Set problem ▸ Search the material for the string "image" and copy each line where it occurs.

◇ ◇ ◇ ◇ ◇ ◇ ◇

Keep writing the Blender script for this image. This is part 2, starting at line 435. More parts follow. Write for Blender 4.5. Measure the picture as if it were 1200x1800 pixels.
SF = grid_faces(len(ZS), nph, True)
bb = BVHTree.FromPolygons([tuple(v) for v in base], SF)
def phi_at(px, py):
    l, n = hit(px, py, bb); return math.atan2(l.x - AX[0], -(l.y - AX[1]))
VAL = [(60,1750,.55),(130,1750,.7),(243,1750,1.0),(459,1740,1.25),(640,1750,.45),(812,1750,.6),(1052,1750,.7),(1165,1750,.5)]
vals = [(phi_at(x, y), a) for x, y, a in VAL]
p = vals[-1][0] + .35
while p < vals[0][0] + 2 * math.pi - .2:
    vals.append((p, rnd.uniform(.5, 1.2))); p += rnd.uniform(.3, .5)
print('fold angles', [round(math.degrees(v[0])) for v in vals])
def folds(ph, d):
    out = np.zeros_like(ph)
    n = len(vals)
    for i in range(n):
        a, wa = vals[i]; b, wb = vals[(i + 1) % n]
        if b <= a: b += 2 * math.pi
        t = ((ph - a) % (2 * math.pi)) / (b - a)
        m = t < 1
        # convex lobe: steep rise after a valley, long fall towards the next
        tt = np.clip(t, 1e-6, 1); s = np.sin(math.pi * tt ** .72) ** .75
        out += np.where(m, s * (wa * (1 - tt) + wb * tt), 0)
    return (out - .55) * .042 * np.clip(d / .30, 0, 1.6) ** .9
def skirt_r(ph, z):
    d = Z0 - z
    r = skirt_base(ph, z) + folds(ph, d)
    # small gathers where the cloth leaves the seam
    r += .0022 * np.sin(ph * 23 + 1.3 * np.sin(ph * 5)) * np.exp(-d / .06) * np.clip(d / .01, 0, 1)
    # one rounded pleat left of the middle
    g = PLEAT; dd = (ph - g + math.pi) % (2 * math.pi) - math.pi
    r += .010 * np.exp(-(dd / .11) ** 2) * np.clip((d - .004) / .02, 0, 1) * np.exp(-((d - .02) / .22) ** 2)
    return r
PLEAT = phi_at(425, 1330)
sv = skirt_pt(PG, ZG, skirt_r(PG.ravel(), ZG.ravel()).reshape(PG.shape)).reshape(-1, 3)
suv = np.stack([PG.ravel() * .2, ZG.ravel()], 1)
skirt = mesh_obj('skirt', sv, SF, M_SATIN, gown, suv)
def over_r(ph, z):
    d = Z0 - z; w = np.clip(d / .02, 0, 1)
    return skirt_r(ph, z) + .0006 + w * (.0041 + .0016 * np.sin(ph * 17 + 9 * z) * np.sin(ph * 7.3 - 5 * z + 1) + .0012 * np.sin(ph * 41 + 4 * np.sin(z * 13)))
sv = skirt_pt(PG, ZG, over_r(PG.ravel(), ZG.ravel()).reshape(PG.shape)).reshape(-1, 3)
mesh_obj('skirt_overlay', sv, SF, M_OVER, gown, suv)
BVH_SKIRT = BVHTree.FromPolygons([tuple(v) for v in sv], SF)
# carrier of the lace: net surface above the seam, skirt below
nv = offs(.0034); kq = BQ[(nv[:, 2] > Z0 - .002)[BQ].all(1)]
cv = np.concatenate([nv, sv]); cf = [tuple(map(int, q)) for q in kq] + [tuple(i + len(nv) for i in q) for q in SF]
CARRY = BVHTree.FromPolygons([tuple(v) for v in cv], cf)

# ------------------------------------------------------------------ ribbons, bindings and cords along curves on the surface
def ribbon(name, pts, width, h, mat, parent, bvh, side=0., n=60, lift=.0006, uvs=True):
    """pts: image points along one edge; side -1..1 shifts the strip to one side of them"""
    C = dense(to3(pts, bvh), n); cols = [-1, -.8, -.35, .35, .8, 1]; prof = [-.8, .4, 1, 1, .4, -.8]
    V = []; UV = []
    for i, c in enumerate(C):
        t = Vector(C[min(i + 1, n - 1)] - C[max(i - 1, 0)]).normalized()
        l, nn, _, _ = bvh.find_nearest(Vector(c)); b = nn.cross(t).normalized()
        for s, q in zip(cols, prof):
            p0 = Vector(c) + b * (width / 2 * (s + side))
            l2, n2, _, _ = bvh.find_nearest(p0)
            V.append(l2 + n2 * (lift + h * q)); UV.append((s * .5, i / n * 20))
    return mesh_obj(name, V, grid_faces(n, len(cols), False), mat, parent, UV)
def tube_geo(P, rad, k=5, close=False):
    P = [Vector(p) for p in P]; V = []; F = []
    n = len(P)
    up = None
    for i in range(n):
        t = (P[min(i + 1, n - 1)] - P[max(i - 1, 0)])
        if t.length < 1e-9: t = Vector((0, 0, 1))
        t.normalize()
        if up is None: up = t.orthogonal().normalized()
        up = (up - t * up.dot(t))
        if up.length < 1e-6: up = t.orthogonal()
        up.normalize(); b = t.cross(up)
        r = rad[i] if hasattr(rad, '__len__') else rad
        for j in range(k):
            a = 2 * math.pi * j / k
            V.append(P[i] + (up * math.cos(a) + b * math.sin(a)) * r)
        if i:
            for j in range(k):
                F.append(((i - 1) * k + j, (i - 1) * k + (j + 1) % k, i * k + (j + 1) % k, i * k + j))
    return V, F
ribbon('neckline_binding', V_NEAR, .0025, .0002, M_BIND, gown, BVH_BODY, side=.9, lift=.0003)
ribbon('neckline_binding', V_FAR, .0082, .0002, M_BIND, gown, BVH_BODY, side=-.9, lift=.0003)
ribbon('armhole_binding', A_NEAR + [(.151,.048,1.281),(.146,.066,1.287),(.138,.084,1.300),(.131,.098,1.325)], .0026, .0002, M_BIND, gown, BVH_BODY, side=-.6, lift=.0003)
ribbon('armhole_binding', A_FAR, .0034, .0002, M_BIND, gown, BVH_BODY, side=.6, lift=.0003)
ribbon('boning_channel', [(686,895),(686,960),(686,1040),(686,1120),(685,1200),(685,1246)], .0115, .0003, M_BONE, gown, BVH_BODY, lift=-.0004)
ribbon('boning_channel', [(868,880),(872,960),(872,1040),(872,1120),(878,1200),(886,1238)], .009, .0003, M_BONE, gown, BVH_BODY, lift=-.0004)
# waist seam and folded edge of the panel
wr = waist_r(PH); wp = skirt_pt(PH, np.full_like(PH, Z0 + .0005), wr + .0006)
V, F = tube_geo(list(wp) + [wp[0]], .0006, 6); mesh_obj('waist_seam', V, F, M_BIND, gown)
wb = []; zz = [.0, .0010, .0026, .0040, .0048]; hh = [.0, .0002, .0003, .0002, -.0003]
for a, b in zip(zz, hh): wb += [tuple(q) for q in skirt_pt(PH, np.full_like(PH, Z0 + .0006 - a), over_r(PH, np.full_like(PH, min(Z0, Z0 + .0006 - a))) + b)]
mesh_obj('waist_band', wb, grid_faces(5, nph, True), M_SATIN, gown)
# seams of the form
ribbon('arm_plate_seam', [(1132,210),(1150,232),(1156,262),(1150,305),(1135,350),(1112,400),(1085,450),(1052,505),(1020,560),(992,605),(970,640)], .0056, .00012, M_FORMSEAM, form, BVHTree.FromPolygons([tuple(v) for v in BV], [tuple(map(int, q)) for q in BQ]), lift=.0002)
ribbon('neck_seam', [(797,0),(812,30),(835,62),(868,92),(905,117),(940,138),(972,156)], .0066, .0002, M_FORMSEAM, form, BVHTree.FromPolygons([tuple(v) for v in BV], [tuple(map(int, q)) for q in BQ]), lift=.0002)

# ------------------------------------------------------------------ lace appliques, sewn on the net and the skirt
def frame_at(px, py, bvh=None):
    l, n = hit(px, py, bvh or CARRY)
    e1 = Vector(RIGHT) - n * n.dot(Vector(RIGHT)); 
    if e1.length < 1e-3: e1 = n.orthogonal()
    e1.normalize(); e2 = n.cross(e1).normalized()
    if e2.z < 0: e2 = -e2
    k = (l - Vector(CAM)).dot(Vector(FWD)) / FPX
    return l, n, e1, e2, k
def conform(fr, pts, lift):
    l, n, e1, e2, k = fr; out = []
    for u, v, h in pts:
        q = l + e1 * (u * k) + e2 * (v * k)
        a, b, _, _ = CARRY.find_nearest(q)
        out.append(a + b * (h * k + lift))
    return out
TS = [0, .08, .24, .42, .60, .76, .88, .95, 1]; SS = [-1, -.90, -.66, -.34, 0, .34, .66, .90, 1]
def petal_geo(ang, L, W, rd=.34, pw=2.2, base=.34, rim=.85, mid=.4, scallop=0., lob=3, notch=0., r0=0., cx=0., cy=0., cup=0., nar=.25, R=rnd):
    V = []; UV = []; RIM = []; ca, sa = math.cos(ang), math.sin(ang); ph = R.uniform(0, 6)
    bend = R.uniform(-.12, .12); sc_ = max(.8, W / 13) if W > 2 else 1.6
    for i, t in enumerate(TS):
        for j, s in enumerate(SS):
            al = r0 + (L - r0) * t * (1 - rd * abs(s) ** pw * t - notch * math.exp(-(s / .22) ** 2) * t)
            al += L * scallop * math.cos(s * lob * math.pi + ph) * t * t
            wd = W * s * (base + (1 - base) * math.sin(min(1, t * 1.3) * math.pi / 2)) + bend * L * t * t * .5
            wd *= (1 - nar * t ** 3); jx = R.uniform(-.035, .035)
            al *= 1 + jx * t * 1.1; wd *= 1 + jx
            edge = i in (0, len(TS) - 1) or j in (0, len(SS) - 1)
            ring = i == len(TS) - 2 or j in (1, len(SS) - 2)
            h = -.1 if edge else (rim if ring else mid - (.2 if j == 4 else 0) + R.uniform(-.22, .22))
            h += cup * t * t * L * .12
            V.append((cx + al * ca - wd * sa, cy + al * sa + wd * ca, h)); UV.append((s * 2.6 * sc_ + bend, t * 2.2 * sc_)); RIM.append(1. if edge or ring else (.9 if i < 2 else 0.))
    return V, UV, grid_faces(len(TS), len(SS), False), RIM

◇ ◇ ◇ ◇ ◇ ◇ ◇

Solution to this problem ▸
Keep writing the Blender script for this image. This is part 2, starting at line 435. More parts follow. Write for Blender 4.5. Measure the picture as if it were 1200x1800 pixels.
    """pts: image points along one edge; side -1..1 shifts the strip to one side of them"""